Poverty and harsh climate in Seno Konjedge village in Niger means that Zenuba (age 24) and her two children are extremely vulnerable to food insecurity. It is estimated that 4.2 million people are in a state of moderate to severe food insecurity and more than 1 million infants are moderately or severely malnourished in Niger.  However, through her participation in IAS’s garden project, in which women were trained to utilize water effectively to produce their own food, Zenuba has begun to provide for herself and her children.  Zenuba participated in the gardening project as well as trainings and advocacy on hygiene and nutrition, also conducted through IAS.

“This year I have managed seven garden plots, growing lots of lettuce and cabbage.  I have harvested much more this year than last year, because I have learned a lot about different techniques and how to manufacture organic pesticide.  I have sold a small amount, but mostly it is for me and my family to eat at home.  Normally we eat only millet, so it is good to have green vegetables as well”,  says  Zenuba.

The mission of IAS’ work is to go ‘beyond relief and development’ and to work with communities and national partners to ensure sustainable change. Community development work occurs in close collaboration with state actors where possible to see that the legal framework and the priorities of the government are enjoyed by all citizens. IAS engages in humanitarian, development, and resilience efforts to promotes the health, development, and sustainability of the communities in which they work.  IAS works in countries ranging from extreme hostile contexts to relatively stabile developing countries.
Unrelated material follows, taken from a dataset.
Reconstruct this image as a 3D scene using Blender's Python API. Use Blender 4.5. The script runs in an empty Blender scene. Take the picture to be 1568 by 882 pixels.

Accordingly, IAS applies different approaches from village empowerment projects to advocacy campaigns at national level in order to call for social accountability

Community Development Initiatives Include:

  • Developing gardening and sewing skills among women.
  • Training community members in agricultural skills including sustainable farming, composting, and gardening.
  • Teaching English as a foreign language.
  • Developing peace-building clubs and training religious leaders in peace-building.
  • Training community members in leadership, microfinance, entrepreneurship, and business planning.
  • Forming business support groups.
  • Teaching residents in a refugee camp how to make echo-friendly, energy-saving stoves.
  • Distributing fruit trees to people living in a refugee camp.
  • Promoting discussion groups for women focused on hygiene  and sanitation.